▸ Work required
Write out all of the data without omission, exactly as shown.

━━━━━━━━━━━━━━━━

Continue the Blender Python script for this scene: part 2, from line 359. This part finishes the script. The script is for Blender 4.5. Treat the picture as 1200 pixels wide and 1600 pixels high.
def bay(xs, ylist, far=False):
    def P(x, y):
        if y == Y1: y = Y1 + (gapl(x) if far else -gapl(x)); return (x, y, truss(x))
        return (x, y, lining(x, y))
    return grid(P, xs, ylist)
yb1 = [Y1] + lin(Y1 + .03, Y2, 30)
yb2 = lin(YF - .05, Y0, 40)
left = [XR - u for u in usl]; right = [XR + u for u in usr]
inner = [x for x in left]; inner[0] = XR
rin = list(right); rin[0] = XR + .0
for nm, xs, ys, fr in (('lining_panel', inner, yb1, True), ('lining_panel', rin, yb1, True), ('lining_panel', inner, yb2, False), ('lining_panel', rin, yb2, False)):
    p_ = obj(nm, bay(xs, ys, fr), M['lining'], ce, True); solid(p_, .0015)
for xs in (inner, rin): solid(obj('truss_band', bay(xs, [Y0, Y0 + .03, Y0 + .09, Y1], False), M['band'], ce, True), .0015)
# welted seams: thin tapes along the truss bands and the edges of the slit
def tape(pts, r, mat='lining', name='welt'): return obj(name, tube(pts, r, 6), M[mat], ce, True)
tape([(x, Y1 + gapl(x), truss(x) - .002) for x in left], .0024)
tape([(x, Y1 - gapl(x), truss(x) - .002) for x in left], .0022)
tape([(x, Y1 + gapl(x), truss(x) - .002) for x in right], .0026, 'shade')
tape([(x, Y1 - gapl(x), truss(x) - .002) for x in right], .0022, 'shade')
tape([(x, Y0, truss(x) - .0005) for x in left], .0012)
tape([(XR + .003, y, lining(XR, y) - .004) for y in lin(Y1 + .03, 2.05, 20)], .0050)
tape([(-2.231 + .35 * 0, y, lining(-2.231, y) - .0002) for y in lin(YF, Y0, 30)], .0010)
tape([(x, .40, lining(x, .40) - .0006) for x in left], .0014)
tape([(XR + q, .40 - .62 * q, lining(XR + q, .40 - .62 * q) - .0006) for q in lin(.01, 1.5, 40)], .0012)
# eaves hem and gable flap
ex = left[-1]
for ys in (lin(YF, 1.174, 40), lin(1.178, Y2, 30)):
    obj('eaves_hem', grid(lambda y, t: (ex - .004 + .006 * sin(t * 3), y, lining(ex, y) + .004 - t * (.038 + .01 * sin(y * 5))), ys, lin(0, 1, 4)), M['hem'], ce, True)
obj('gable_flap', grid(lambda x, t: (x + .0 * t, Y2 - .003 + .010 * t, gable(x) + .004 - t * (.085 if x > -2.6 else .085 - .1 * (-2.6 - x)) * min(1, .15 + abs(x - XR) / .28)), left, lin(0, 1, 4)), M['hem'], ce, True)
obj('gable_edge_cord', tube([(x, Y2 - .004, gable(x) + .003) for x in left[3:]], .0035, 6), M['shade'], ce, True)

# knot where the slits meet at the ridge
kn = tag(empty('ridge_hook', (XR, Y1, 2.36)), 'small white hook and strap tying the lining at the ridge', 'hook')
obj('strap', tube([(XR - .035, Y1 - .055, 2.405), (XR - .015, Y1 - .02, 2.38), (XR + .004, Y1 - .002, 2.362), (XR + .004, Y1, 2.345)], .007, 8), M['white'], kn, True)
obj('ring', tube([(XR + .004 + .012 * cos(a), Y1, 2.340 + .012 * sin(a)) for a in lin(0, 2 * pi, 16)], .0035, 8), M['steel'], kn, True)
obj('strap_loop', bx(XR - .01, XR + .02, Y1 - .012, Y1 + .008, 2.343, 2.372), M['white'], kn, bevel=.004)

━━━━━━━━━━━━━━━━

▸ Response
Continue the Blender Python script for this scene: part 2, from line 359. This part finishes the script. The script is for Blender 4.5. Treat the picture as 1200 pixels wide and 1600 pixels high.
def bay(xs, ylist, far=False):
    def P(x, y):
        if y == Y1: y = Y1 + (gapl(x) if far else -gapl(x)); return (x, y, truss(x))
        return (x, y, lining(x, y))
    return grid(P, xs, ylist)
yb1 = [Y1] + lin(Y1 + .03, Y2, 30)
yb2 = lin(YF - .05, Y0, 40)
left = [XR - u for u in usl]; right = [XR + u for u in usr]
inner = [x for x in left]; inner[0] = XR
rin = list(right); rin[0] = XR + .0
for nm, xs, ys, fr in (('lining_panel', inner, yb1, True), ('lining_panel', rin, yb1, True), ('lining_panel', inner, yb2, False), ('lining_panel', rin, yb2, False)):
    p_ = obj(nm, bay(xs, ys, fr), M['lining'], ce, True); solid(p_, .0015)
for xs in (inner, rin): solid(obj('truss_band', bay(xs, [Y0, Y0 + .03, Y0 + .09, Y1], False), M['band'], ce, True), .0015)
# welted seams: thin tapes along the truss bands and the edges of the slit
def tape(pts, r, mat='lining', name='welt'): return obj(name, tube(pts, r, 6), M[mat], ce, True)
tape([(x, Y1 + gapl(x), truss(x) - .002) for x in left], .0024)
tape([(x, Y1 - gapl(x), truss(x) - .002) for x in left], .0022)
tape([(x, Y1 + gapl(x), truss(x) - .002) for x in right], .0026, 'shade')
tape([(x, Y1 - gapl(x), truss(x) - .002) for x in right], .0022, 'shade')
tape([(x, Y0, truss(x) - .0005) for x in left], .0012)
tape([(XR + .003, y, lining(XR, y) - .004) for y in lin(Y1 + .03, 2.05, 20)], .0050)
tape([(-2.231 + .35 * 0, y, lining(-2.231, y) - .0002) for y in lin(YF, Y0, 30)], .0010)
tape([(x, .40, lining(x, .40) - .0006) for x in left], .0014)
tape([(XR + q, .40 - .62 * q, lining(XR + q, .40 - .62 * q) - .0006) for q in lin(.01, 1.5, 40)], .0012)
# eaves hem and gable flap
ex = left[-1]
for ys in (lin(YF, 1.174, 40), lin(1.178, Y2, 30)):
    obj('eaves_hem', grid(lambda y, t: (ex - .004 + .006 * sin(t * 3), y, lining(ex, y) + .004 - t * (.038 + .01 * sin(y * 5))), ys, lin(0, 1, 4)), M['hem'], ce, True)
obj('gable_flap', grid(lambda x, t: (x + .0 * t, Y2 - .003 + .010 * t, gable(x) + .004 - t * (.085 if x > -2.6 else .085 - .1 * (-2.6 - x)) * min(1, .15 + abs(x - XR) / .28)), left, lin(0, 1, 4)), M['hem'], ce, True)
obj('gable_edge_cord', tube([(x, Y2 - .004, gable(x) + .003) for x in left[3:]], .0035, 6), M['shade'], ce, True)

# knot where the slits meet at the ridge
kn = tag(empty('ridge_hook', (XR, Y1, 2.36)), 'small white hook and strap tying the lining at the ridge', 'hook')
obj('strap', tube([(XR - .035, Y1 - .055, 2.405), (XR - .015, Y1 - .02, 2.38), (XR + .004, Y1 - .002, 2.362), (XR + .004, Y1, 2.345)], .007, 8), M['white'], kn, True)
obj('ring', tube([(XR + .004 + .012 * cos(a), Y1, 2.340 + .012 * sin(a)) for a in lin(0, 2 * pi, 16)], .0035, 8), M['steel'], kn, True)
obj('strap_loop', bx(XR - .01, XR + .02, Y1 - .012, Y1 + .008, 2.343, 2.372), M['white'], kn, bevel=.004)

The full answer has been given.